City leaders address recent gun violence in Providence

By: Scott Cook

Email: scook@abc6.com

Twitter: @JScottCook

PROVIDENCE, R.I. (WLNE) – City leaders say the recent gun violence is affecting the entire community, and on Tuesday night, the Institute for the Study and Practice of Nonviolence is hosting a meeting at their downtown headquarters.

Providence residents are being urged to attend the meeting, as the Institute will address the issues of violence in wake of three gun–related incidents over the weekend.

Providence Mayor Jorge Elorza says, “When it happens to any one person, or when it happens in any side of the city, it happens to all of us.”

During one of the violent outbreaks on Sunday morning, shots were fired outside a Pop-Warner Football game at Hope High School, causing the game and other events to be canceled.

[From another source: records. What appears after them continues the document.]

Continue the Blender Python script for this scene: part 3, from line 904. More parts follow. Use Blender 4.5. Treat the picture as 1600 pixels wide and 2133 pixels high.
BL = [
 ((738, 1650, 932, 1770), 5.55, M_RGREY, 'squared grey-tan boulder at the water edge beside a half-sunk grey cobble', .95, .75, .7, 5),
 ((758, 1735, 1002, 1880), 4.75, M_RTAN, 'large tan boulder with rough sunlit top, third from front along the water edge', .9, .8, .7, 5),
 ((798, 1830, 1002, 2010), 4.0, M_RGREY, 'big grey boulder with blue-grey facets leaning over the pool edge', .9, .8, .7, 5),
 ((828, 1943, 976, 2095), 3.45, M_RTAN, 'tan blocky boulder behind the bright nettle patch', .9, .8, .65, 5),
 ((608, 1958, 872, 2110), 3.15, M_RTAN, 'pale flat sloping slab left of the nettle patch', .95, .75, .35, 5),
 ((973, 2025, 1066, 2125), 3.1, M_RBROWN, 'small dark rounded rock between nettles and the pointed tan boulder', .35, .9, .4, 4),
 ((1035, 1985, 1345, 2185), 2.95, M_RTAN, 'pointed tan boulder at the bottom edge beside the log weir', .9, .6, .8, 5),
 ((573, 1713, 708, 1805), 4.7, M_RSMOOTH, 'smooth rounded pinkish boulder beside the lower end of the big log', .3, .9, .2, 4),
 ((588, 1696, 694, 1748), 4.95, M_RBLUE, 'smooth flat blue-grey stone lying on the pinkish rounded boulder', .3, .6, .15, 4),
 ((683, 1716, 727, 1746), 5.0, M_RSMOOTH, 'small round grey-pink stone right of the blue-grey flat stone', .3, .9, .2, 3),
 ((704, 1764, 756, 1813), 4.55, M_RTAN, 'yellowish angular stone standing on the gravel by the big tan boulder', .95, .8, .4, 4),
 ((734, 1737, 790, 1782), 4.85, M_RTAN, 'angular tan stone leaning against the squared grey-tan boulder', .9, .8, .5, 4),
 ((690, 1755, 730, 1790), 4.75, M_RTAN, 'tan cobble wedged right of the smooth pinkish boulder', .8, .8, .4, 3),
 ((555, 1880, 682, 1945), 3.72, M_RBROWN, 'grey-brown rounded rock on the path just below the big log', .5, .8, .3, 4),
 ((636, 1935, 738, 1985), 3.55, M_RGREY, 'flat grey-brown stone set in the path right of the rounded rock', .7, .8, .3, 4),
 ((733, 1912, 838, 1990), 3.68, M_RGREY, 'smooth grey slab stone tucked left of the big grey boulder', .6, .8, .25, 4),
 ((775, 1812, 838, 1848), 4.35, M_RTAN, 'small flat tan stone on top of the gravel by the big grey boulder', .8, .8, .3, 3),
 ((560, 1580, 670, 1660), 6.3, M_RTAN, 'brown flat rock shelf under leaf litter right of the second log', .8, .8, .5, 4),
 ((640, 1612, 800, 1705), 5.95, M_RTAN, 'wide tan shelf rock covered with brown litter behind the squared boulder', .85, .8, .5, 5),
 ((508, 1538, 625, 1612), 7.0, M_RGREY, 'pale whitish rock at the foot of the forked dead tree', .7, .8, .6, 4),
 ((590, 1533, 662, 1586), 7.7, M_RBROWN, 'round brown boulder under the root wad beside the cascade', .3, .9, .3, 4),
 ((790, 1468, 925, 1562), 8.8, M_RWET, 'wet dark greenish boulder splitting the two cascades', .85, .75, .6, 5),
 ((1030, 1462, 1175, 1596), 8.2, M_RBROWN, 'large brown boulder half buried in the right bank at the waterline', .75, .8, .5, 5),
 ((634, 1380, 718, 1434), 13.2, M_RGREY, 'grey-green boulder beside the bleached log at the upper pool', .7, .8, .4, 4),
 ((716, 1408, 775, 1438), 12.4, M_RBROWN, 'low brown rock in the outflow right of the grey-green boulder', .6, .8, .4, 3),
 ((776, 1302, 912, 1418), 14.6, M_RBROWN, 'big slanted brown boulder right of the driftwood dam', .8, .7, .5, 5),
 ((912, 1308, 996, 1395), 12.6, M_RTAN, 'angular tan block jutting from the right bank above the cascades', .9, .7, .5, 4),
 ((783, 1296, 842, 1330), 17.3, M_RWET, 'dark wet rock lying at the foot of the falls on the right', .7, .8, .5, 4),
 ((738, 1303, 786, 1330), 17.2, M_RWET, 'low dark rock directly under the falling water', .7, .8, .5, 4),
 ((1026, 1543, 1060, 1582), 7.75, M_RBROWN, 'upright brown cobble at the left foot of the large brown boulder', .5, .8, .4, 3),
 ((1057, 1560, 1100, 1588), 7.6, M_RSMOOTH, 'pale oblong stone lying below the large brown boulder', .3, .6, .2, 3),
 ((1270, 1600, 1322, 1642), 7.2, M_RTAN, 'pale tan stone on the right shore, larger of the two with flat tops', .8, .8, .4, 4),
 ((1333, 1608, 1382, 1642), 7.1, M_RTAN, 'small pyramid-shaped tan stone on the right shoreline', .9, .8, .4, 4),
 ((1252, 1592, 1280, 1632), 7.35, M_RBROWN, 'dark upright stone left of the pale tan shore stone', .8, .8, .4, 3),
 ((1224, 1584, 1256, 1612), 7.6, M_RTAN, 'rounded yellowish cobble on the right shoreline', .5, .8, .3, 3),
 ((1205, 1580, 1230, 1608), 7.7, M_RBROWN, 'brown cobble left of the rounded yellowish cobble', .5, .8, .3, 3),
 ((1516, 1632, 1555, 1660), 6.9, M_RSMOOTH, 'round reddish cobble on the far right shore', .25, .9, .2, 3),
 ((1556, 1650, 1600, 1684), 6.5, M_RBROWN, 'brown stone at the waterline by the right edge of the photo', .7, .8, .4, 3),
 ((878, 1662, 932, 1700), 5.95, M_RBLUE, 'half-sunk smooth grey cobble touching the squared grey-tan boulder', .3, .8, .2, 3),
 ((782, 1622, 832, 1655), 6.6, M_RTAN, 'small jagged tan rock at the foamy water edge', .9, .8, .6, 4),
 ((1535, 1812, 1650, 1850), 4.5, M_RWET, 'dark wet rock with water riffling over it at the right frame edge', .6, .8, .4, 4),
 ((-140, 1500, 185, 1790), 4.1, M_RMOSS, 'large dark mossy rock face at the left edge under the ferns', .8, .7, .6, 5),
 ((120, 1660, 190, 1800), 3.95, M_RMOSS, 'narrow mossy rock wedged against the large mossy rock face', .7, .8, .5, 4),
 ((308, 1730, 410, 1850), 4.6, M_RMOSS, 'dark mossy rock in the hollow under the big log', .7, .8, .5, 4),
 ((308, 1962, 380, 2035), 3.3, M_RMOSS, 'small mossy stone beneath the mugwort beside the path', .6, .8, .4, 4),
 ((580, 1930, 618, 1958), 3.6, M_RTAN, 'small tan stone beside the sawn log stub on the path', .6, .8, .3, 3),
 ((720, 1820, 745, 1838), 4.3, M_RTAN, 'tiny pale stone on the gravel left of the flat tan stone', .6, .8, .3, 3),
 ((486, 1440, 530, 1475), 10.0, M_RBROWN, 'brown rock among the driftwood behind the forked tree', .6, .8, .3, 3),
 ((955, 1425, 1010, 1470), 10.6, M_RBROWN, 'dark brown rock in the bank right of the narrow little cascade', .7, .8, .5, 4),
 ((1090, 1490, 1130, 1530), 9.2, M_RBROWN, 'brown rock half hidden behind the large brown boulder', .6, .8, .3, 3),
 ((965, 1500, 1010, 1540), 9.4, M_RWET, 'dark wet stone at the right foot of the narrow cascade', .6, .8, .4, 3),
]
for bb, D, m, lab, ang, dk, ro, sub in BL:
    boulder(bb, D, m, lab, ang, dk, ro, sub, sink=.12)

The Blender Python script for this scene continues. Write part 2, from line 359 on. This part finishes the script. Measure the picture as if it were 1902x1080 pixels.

Mayor Elorza and City Council President, David Salvatore, met with the Pop–Warner team Monday to discuss ways to keep kids safe at public events.

“If that requires a police presence at every youth football game in the city of providence, then that is what we’ll do,” said Council President Salvatore.

Mayor Elorza also added that the city is ready and able to provide the kind of police coverage needed, but noted “at the same time, we want to make people feel safe, and at a certain point, if you have police cars and sirens blaring, that has the opposite effect.”

The mayor and other city officials be at Tuesday night’s meeting hoping to stir more discussion and raise better solutions to the gun violence problem.

That meeting will begin at 6pm Tuesday at the headquarters of The Institute for the Study and Practice of Nonviolence, located at 265 Oxford Street in Providence.